Die Heterogenität der Bautypologien soll dabei den unterschiedlichen Lebensstilen der zukünftigen Bewohner dienen, wobei bei der Ausarbeitung bewusst auf aufwendige und kostspielige Konstruktionen verzichtet wurde. Durch das Öffnen der Blockränder kann der Binnenraum für verschiedene Nutzungen erschlossen werden, sodass eine neue, dichte und hybride Gebäudestruktur entsteht, die in ihrer sozialräumlichen Ausgestaltung dennoch auf dem Gründerzeitblock aufbaut.

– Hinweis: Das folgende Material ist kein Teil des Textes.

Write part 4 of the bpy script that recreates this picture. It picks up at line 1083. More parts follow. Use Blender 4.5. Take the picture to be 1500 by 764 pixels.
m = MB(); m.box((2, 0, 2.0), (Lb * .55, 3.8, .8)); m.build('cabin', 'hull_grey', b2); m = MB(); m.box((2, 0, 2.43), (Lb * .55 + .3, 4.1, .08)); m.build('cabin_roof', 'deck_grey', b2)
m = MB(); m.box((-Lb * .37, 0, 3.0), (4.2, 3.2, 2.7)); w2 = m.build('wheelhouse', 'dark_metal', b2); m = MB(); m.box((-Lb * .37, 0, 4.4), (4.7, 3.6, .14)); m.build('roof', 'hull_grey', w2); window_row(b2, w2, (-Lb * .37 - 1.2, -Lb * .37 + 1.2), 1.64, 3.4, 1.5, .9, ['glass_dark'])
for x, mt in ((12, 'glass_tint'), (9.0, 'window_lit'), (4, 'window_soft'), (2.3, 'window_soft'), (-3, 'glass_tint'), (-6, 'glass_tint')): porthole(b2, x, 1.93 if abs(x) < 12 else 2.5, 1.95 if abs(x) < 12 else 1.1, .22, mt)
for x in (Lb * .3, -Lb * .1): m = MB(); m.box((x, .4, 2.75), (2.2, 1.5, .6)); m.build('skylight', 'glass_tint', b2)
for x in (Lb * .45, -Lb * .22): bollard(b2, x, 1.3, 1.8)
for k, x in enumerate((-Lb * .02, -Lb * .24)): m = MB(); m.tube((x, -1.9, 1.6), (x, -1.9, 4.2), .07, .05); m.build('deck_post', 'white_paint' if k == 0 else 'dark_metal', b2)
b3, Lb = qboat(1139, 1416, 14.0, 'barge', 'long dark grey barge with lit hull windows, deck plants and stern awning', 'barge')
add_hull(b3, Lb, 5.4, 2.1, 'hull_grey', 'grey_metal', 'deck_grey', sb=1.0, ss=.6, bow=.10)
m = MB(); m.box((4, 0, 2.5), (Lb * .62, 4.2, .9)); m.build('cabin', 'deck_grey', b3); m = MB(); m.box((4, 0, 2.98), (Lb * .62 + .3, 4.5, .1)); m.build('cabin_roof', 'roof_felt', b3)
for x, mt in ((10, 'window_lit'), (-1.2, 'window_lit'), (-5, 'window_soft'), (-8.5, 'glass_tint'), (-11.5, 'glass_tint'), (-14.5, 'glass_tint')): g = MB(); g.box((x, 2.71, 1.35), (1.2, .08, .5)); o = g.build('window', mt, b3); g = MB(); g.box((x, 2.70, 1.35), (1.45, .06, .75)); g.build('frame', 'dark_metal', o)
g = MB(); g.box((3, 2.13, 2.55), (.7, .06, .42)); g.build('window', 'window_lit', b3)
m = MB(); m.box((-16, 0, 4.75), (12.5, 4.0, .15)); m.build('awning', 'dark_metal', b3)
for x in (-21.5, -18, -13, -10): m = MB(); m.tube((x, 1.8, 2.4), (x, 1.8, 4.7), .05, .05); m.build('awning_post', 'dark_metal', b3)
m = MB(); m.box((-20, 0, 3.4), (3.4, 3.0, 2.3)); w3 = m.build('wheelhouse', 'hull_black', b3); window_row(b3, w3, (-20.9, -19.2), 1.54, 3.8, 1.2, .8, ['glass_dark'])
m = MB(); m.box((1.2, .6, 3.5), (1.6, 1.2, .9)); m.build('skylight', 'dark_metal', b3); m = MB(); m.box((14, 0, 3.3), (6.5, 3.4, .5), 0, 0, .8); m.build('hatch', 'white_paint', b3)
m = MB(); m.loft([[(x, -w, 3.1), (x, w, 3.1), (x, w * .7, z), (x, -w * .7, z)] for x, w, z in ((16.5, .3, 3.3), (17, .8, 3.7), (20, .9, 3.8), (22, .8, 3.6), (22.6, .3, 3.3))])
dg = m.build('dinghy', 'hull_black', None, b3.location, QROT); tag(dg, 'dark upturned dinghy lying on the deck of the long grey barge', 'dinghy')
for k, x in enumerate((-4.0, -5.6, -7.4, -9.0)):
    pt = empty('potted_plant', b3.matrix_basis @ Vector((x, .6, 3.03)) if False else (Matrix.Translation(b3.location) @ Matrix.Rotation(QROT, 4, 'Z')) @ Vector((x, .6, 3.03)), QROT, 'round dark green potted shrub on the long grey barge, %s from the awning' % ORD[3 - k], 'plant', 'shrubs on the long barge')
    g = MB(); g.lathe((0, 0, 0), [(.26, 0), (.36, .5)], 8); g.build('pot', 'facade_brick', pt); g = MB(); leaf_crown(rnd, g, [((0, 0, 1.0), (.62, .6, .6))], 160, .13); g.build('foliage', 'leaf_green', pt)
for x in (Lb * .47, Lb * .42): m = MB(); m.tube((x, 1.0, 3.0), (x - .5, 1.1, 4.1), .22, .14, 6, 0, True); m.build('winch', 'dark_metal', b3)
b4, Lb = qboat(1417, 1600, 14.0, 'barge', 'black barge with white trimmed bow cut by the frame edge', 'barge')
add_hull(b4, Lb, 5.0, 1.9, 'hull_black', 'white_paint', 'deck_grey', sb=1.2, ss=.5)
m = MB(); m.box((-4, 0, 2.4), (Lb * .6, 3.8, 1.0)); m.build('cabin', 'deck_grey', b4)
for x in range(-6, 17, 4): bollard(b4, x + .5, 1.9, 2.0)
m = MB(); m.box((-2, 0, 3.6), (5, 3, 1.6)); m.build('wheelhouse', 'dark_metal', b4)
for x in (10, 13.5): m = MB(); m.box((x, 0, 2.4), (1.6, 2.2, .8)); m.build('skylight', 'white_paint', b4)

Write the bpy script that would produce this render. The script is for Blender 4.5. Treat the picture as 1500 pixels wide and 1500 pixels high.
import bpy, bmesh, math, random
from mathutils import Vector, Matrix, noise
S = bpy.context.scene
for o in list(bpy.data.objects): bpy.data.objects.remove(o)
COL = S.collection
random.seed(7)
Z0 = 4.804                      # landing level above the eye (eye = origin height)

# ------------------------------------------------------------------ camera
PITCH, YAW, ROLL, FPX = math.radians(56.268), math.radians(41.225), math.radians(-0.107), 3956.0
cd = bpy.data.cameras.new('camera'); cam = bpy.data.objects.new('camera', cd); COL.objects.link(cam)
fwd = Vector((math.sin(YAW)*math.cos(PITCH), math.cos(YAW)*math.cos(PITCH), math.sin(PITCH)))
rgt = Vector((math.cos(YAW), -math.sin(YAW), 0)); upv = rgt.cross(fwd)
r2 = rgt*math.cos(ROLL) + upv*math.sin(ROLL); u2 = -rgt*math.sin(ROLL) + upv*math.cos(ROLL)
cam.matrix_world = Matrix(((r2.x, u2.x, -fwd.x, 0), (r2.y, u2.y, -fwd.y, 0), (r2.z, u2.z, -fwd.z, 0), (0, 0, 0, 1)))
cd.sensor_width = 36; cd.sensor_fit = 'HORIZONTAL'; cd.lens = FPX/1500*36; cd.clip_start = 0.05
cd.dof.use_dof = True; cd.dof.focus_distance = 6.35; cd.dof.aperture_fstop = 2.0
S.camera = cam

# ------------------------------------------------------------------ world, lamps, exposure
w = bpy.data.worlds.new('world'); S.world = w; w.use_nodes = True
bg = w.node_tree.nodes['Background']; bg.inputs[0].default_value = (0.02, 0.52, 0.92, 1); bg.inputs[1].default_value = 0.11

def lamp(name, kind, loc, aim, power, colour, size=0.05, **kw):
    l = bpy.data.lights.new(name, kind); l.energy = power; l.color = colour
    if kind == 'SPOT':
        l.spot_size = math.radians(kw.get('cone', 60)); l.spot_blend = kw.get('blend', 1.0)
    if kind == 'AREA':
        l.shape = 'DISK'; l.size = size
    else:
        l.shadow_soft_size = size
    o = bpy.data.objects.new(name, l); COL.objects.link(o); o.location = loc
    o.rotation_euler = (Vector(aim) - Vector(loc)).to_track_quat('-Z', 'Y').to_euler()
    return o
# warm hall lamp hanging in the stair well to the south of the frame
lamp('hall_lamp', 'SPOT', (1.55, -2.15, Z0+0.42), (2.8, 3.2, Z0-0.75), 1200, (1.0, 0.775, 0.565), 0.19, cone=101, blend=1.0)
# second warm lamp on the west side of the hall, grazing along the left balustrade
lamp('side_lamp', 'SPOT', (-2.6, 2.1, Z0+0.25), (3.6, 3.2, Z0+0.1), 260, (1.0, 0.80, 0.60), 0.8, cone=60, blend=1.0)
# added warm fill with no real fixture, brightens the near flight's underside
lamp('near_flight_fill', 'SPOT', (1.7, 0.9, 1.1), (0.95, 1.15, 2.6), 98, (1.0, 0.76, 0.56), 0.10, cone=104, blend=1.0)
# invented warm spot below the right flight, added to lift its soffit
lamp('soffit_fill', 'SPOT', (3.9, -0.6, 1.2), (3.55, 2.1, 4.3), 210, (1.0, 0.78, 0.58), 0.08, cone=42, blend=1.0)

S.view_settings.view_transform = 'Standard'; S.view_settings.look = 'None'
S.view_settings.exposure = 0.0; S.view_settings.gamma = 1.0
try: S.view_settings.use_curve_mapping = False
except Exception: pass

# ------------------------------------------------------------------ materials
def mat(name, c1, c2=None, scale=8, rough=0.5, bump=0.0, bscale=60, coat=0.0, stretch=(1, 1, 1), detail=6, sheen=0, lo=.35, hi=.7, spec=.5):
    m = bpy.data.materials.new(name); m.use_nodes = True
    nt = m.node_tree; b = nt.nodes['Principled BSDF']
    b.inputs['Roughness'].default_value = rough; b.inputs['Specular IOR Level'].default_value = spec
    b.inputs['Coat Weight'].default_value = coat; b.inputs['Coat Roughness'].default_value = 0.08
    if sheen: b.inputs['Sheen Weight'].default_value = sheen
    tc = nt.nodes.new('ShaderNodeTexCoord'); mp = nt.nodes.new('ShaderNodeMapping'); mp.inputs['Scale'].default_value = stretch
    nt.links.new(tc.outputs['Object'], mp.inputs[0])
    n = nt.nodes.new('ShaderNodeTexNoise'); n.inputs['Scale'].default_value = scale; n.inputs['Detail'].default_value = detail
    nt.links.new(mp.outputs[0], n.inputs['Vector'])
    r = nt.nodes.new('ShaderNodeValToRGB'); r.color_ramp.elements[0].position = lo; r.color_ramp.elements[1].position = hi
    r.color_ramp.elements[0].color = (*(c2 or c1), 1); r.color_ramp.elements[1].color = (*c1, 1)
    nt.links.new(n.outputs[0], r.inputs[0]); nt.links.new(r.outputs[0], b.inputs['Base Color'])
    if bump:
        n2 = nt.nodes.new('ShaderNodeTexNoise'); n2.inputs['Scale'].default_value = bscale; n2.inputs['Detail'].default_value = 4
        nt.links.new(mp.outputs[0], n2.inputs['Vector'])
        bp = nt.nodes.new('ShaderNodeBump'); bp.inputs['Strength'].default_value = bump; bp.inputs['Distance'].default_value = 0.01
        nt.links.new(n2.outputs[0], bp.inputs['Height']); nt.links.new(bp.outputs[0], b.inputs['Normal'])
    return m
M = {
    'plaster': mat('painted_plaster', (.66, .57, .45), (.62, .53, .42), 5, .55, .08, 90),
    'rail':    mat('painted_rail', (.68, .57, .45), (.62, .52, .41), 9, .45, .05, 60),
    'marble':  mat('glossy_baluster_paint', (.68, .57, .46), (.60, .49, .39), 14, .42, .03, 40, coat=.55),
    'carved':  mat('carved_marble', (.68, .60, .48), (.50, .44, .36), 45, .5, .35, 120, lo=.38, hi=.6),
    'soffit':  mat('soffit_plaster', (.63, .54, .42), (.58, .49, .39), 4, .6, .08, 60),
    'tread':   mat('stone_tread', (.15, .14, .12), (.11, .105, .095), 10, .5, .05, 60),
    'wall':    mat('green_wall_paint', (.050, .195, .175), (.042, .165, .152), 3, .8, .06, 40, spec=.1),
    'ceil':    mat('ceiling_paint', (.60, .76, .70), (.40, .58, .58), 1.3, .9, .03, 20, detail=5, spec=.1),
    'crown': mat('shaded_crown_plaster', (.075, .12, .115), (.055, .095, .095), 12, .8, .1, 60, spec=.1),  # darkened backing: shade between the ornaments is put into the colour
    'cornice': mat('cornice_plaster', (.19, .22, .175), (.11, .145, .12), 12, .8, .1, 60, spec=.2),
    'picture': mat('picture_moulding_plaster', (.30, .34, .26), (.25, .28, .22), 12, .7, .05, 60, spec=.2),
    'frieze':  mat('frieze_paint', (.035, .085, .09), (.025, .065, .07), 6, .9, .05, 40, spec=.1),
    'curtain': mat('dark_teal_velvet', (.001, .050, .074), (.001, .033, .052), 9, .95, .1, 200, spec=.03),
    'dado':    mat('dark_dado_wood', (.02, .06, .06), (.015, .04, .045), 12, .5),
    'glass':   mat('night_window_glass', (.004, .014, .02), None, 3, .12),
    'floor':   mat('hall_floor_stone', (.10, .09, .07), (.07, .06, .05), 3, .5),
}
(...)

Der Entwurf beinhaltet neben der städtebaulichen Vision vier bis ins Detail ausgearbeitete Blöcke mit über 70 verschiedenen Wohnungsgrundrissen. Dabei wird der Typus des Gründerzeitblocks insofern verändert, sodass die Verschränkung von Wohnen und Arbeiten weiterhin gegeben ist, wodurch große Pendlerströme verhindert werden können und eine weitgehend autofreie Nachbarschaft geschaffen werden soll. Kleine Nischen und Innenhöfe sollen nicht nur für ausreichend Licht, Luft und Sonne sorgen, sondern auch der Gemeinschaft genügend Freiraum zur Entfaltung geben. Die städtebauliche, als auch die einzelne Blockstruktur sollte dabei durchlässig, aber dennoch so organisiert sein, dass sie unbewusste Schwellen vom öffentlichen zum teilöffentlichen oder gemeinschaftlichem Raum bildet.
Wo es kulturell und sozial förderlich erscheint, soll das Private geöffnet werden, wo keine öffentlich relevanten Interessen erkennbar sind, soll es getrennt werden, wodurch privates oder kollektives Handeln erst ermöglicht wird. Durch die so entstehende Möglichkeit der Bewohnerinnen und Bewohner, den Grad des Austauschs mit der Öffentlichkeit unabhängig bestimmen zu können, soll abermals die Identifikation dieser mit ihrem Wohnort erhöht werden, wodurch wiederum ein Beitrag für eine integrative Stadtentwicklung geleistet werden kann.